== Input material ==

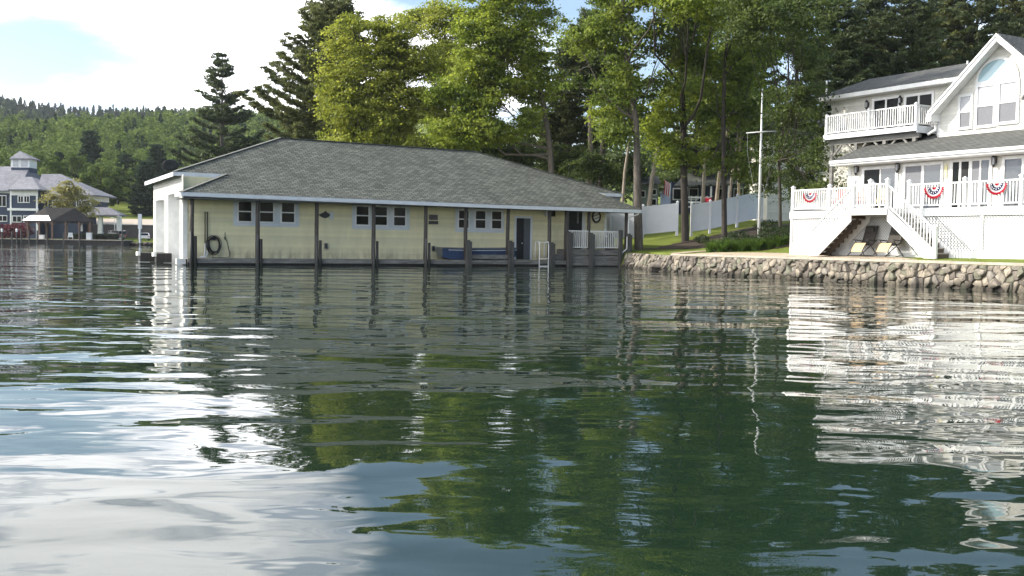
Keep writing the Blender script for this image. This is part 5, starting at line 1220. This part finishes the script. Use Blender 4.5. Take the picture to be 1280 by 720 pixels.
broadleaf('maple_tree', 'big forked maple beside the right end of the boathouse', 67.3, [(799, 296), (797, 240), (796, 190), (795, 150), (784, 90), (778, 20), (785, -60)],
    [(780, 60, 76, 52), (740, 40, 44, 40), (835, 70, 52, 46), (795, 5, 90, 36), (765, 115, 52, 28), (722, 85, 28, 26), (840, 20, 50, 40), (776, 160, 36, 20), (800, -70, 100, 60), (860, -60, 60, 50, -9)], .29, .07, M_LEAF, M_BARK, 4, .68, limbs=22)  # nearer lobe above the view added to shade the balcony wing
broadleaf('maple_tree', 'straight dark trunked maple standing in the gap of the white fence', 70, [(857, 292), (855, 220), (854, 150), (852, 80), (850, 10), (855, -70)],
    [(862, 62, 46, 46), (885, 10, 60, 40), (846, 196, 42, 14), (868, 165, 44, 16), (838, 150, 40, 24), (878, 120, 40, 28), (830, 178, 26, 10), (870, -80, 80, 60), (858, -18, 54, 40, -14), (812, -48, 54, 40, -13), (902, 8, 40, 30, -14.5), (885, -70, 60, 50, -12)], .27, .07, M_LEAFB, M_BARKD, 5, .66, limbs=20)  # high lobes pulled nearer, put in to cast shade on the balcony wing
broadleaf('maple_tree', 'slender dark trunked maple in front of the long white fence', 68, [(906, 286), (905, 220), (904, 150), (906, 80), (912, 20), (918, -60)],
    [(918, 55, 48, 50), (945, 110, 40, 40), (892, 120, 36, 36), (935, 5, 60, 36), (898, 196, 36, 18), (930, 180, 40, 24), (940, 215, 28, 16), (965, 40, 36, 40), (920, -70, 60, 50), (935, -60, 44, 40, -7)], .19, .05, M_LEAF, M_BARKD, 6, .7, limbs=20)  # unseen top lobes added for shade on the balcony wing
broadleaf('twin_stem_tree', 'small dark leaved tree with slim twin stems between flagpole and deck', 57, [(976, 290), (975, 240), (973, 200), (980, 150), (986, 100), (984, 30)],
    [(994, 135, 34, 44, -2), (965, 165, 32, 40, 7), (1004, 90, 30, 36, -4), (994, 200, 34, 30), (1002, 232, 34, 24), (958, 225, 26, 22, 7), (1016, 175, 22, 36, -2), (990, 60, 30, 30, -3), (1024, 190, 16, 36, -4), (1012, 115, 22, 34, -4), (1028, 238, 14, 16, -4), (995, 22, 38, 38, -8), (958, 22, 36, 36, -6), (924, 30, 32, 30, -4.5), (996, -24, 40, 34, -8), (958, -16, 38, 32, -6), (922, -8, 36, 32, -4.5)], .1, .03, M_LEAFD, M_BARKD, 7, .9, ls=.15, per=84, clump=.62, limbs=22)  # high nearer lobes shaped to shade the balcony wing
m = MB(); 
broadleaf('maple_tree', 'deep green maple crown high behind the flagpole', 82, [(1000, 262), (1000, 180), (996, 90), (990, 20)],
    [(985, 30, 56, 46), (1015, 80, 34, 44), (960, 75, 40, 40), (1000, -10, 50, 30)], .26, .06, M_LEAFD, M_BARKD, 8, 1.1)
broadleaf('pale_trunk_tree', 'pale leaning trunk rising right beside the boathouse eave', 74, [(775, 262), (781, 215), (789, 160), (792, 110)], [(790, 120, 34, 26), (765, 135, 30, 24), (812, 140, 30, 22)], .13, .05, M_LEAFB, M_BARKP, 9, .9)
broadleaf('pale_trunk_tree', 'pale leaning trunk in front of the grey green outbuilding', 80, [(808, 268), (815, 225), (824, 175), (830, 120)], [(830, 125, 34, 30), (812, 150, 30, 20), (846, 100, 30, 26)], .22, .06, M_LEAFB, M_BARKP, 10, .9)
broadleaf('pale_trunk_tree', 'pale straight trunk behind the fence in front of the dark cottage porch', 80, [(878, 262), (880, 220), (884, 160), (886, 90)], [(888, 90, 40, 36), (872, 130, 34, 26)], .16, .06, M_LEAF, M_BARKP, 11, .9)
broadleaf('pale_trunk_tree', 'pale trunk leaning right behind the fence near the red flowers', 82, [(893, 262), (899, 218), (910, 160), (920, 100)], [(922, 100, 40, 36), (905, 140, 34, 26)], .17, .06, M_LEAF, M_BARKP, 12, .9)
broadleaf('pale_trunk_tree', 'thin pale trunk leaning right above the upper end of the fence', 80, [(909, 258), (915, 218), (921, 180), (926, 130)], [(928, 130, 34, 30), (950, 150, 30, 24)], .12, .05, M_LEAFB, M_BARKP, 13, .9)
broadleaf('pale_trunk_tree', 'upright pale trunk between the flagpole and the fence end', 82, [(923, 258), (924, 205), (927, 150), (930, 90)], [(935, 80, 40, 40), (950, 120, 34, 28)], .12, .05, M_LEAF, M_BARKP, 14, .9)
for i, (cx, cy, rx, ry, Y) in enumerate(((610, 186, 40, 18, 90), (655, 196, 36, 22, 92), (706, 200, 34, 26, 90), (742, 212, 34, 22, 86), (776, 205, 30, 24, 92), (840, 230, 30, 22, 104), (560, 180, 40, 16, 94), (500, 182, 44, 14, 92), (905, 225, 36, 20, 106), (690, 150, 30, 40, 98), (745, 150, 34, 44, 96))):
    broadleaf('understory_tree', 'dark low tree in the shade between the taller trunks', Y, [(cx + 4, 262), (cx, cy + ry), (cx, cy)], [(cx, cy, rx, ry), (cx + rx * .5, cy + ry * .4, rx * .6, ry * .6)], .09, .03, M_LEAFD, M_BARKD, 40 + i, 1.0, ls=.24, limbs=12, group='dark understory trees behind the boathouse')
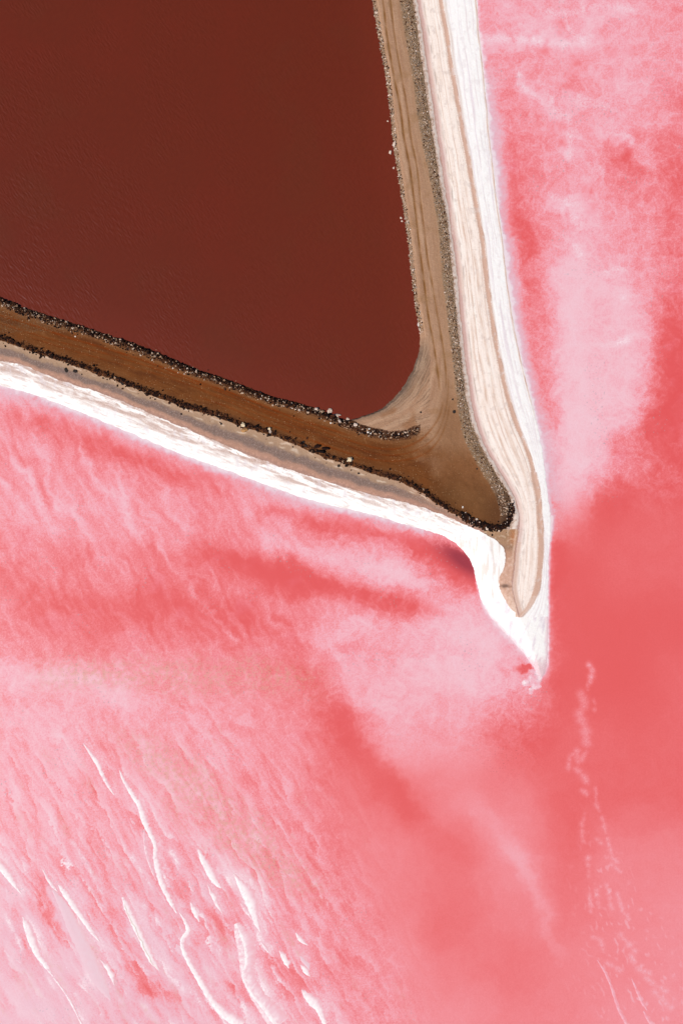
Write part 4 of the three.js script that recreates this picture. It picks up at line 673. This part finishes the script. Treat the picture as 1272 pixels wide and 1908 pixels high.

===

Return all lines with the word "this" in them.

Keep writing the Blender script for this image. This is part 5, starting at line 1220. This part finishes the script. Use Blender 4.5. Take the picture to be 1280 by 720 pixels.
Write part 4 of the three.js script that recreates this picture. It picks up at line 673. This part finishes the script. Treat the picture as 1272 pixels wide and 1908 pixels high.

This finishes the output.